The McBournie Minute: The Bud is no longer for you

Just announced this morning is some bad news: the Belgian-owned InBev has bought Anheuser-Busch for $52 billion. While I am not really shocked by the announcement, we mentioned the potential deal a month ago, I am quite dismayed.

I am not and never have been a fan of Budweiser products, not unless I wanted larger burps and a worse headache. The taste of Bud was never pleasing to me, either. But what is sad is that now one of America’s prides, not to mention the country’s largest brewer, is foreign owned. Over a century ago, European immigrants, many of them German, took their recipes to the U.S. in hopes of making new beer. Their names were Anheuser, Busch, Schlitz, Coors and Miller. Now, nearly all of them are owned by Europeans.

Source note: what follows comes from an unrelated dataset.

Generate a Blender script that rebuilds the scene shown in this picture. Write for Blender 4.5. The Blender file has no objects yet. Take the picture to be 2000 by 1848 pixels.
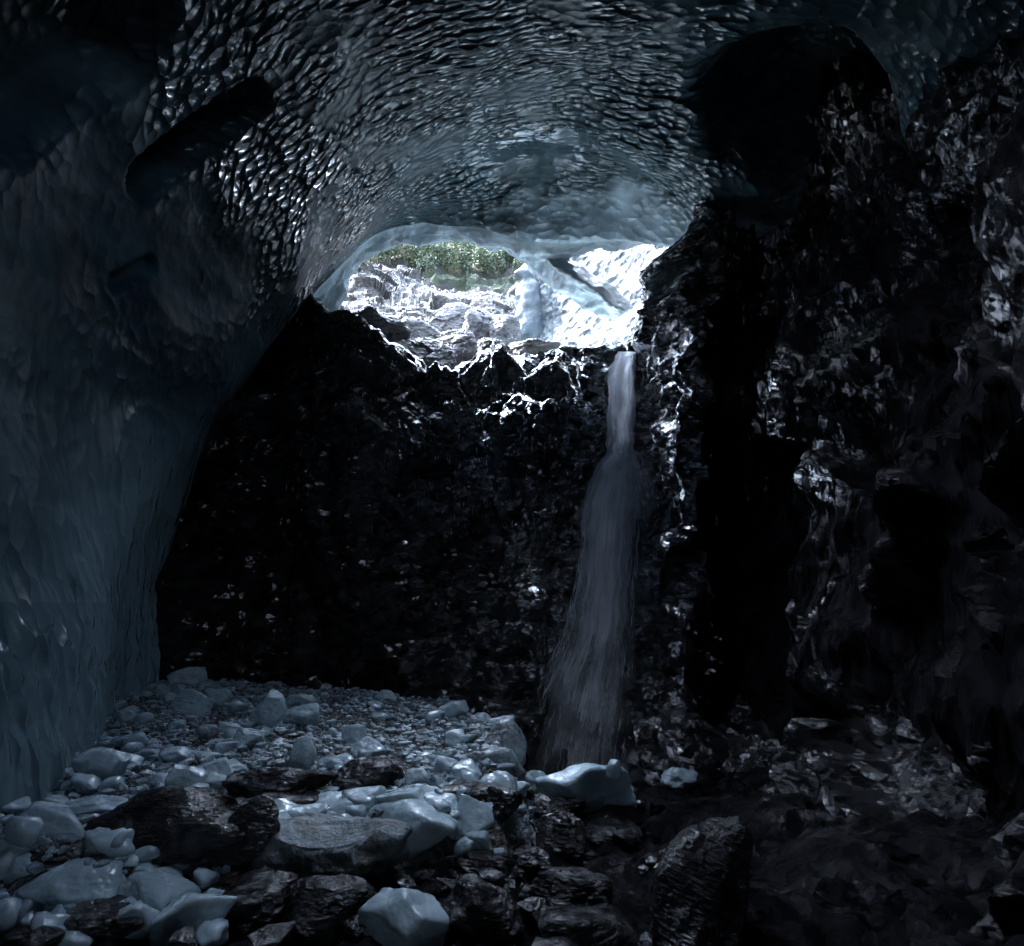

This is the end of an era, but hopefully not of the long-held American tradition of drinking horrible tasting beer. It is every American’s right to drink cheap, mass-produced, bitter beer, preferably while watching a sporting event that shows its commercials during breaks.

Today, it seems like the only new American beers available (you can tell they are new because they don’t sponsor NASCAR cars) are microbrews. Here’s my main problem with them: they are too focused on taste and cool looking labels. These young upstarts don’t know the first thing about mass-producing beer.

Who always sponsors concerts, really cool parties at bars and the occasional ride on a big, beer-filled boat? Not Magic Hat, well, they do concerts I guess. No, it is the big beer producers. Correction: the big AMERICAN beer producers. The future is bleak, friends. We have little hope of maintaining our proud heritage of beer drinking, but at least we still control Big Bourbon.